| Listing |
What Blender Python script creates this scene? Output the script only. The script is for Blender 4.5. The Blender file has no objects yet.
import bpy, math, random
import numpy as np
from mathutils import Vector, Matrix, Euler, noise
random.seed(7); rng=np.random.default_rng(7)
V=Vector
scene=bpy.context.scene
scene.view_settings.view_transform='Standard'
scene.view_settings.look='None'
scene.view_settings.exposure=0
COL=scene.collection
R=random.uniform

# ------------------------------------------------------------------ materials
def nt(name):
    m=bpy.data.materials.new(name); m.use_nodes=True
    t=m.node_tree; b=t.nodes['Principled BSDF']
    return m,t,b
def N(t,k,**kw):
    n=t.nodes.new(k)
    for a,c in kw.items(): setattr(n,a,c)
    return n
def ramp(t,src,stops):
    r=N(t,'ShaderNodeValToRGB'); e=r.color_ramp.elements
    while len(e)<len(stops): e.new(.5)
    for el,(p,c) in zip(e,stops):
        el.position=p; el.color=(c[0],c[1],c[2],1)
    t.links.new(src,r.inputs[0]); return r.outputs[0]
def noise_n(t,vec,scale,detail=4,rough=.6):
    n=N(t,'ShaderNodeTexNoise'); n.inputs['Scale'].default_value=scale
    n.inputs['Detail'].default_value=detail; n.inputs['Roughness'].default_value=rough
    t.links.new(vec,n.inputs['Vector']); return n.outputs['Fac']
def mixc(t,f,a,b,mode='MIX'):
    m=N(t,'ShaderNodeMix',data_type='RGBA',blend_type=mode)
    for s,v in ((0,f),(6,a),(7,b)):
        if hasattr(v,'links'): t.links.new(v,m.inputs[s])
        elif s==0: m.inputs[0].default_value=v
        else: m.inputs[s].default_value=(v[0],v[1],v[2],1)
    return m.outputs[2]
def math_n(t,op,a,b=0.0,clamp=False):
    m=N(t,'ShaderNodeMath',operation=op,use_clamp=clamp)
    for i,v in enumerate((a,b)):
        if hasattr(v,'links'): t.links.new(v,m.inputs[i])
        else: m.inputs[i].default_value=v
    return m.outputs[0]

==

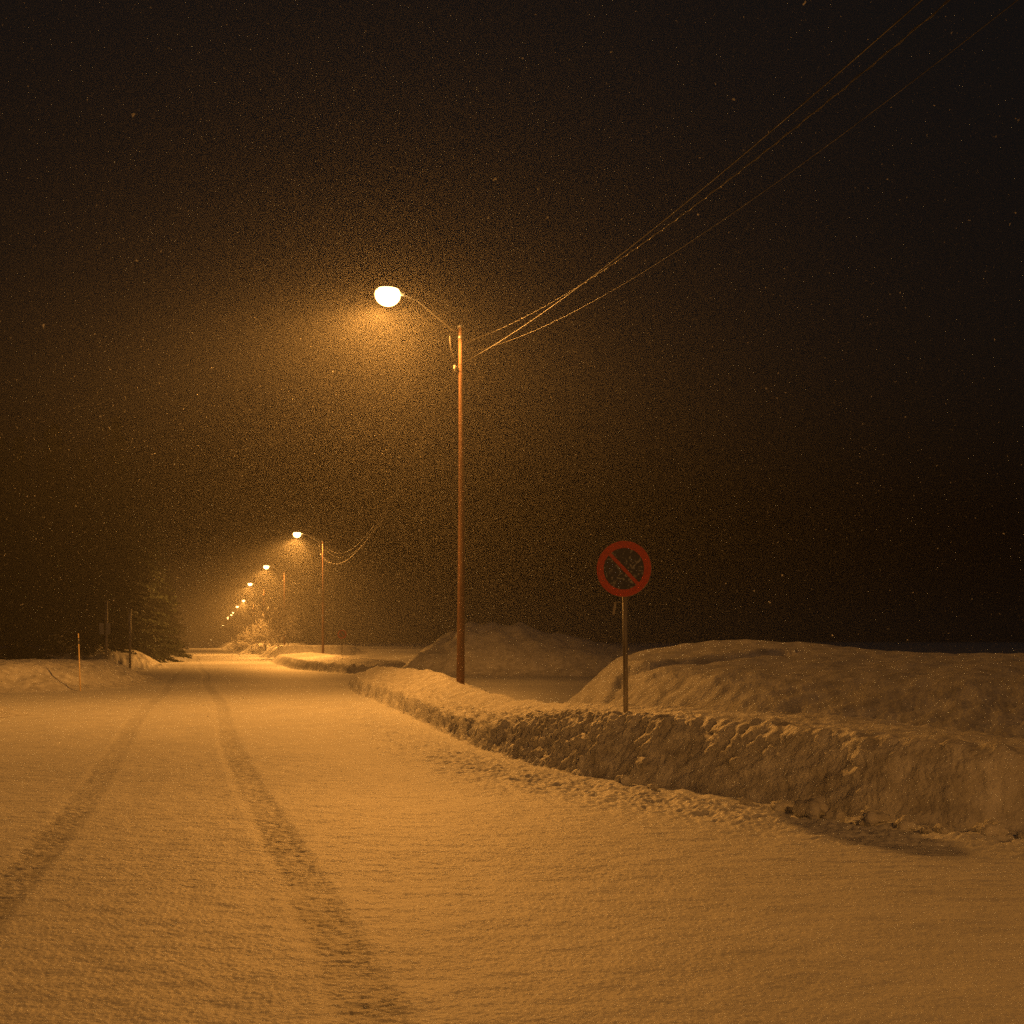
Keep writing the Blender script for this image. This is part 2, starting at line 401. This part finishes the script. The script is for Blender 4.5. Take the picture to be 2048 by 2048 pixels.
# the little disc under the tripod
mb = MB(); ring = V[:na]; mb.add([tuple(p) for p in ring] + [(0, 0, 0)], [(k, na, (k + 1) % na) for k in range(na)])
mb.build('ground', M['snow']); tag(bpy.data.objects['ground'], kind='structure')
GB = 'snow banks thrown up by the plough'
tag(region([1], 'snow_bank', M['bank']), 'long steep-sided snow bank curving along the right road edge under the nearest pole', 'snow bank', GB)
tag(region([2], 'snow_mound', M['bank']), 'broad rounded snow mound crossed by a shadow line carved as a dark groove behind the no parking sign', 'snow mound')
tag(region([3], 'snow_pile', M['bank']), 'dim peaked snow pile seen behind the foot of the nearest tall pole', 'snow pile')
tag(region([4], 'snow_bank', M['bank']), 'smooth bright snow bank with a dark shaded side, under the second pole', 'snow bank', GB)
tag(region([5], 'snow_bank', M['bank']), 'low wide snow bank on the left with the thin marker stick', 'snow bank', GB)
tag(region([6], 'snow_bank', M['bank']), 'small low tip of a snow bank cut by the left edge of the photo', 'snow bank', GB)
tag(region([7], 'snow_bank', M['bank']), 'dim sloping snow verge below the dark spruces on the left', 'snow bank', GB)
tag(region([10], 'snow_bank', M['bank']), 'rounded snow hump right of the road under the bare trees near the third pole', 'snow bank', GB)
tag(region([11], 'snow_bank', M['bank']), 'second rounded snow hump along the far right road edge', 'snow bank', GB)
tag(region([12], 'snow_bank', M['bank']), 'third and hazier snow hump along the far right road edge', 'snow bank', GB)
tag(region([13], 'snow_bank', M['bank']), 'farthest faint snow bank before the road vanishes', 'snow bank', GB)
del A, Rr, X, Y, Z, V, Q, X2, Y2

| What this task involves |
Starting with the line with "What Blender Python" and ending with the line with "R=random.uniform", extract every line exactly and nothing outside that span.

| Exercise result |
What Blender Python script creates this scene? Output the script only. The script is for Blender 4.5. The Blender file has no objects yet.
import bpy, math, random
import numpy as np
from mathutils import Vector, Matrix, Euler, noise
random.seed(7); rng=np.random.default_rng(7)
V=Vector
scene=bpy.context.scene
scene.view_settings.view_transform='Standard'
scene.view_settings.look='None'
scene.view_settings.exposure=0
COL=scene.collection
R=random.uniform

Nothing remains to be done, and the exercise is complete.